If that’s the best – and again, remember this is only day one – then maybe the worst of times was Michael Haneke’s Happy End, which several press and industry types filling out of the screening dismissively called “minor Haneke.” Multiple generations of an affluent family (Isabelle Huppert, Jean-Louis Trintignant, Mathieu Kassovitz) stumble through lives of grim desperation, with the intention of making the audience feel something – pity or horror at their scratching and clawing at the good and rich fabric that life has cloaked them in. Personally, I love how Haneke (two versions of Funny Games, The White Ribbon, Amour)  presents the rotten core of humanity with such shamelessness, or even the desire to tame it with broad humor, but I do understand how and why some will see this as a minor effort, or a rehash at best.
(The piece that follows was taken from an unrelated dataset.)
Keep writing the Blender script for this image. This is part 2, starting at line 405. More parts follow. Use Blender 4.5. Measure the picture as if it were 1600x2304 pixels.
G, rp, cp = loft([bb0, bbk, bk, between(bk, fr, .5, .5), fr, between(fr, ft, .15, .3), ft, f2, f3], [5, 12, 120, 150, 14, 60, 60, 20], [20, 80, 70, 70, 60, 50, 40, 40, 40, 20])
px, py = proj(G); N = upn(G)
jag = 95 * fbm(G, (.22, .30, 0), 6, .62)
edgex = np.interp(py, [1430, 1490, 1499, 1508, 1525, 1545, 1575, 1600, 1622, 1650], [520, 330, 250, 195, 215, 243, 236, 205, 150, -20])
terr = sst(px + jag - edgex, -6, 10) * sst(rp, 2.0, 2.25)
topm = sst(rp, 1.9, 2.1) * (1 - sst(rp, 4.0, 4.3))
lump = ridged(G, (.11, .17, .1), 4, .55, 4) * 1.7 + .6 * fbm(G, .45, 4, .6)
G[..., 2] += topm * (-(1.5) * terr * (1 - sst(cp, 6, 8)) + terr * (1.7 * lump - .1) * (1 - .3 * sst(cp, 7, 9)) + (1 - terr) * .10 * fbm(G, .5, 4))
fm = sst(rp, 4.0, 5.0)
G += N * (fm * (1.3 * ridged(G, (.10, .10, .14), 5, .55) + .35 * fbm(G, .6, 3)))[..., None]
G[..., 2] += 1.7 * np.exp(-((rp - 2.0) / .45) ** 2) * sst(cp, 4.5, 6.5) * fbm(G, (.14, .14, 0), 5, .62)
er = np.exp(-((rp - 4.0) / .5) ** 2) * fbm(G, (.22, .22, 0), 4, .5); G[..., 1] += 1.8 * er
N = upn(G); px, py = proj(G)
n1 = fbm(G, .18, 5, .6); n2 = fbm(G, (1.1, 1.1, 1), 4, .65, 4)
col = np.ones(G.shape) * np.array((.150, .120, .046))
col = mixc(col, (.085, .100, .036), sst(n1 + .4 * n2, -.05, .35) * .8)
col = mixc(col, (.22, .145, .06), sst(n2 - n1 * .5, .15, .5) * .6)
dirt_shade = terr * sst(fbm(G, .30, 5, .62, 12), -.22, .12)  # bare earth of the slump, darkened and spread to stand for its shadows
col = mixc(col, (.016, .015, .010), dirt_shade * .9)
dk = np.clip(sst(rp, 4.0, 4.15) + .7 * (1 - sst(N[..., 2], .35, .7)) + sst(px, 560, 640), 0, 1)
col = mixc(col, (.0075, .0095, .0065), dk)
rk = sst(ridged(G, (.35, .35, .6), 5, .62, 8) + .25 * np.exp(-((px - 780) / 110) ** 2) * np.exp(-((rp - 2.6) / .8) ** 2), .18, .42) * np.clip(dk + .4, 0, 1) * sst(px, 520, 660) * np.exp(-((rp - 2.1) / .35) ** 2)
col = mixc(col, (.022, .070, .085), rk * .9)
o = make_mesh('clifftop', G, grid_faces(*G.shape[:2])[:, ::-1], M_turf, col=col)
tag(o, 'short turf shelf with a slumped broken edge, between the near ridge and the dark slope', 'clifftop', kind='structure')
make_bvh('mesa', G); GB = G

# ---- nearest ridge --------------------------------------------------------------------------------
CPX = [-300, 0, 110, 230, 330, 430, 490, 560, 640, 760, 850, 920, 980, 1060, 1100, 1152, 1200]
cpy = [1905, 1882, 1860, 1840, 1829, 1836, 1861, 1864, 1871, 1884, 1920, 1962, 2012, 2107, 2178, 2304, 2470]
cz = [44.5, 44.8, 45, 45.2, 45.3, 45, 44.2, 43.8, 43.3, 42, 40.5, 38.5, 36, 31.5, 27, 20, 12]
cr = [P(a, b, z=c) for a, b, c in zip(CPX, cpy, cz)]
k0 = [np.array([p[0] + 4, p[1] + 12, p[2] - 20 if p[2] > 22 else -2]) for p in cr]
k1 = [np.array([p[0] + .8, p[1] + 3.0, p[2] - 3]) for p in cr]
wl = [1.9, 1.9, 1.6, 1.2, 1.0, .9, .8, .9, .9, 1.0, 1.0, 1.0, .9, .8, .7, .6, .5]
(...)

I ended the day, somewhat happily, I might add, with John Woo’s Manhunt, another retread by a filmmaker who has been reviewing his highlights for longer than audiences might be comfortable with, but when you strip away all of the slo-mo power moves, the bullets and bodies flying through the air, and the twinning of good and evil that spirals hopelessly out of control, what you’re left with is the genuine feeling that Marvel should sit down with Woo and hand over the keys to one of their comic book franchises. His visual style is so made for reframing the graphic and madly comic adventures of their larger than life heroes and villains. The problem with this idea is that for it to truly work, Marvel would have to let Woo be Woo. He’s going to run roughshod over the material, instilling it with too much…of everything (corny humor, mythic moments, cardboard characterizations), but the finished product just might be the best distillation of what Stan Lee and Jack Kirby had in mind back in the day.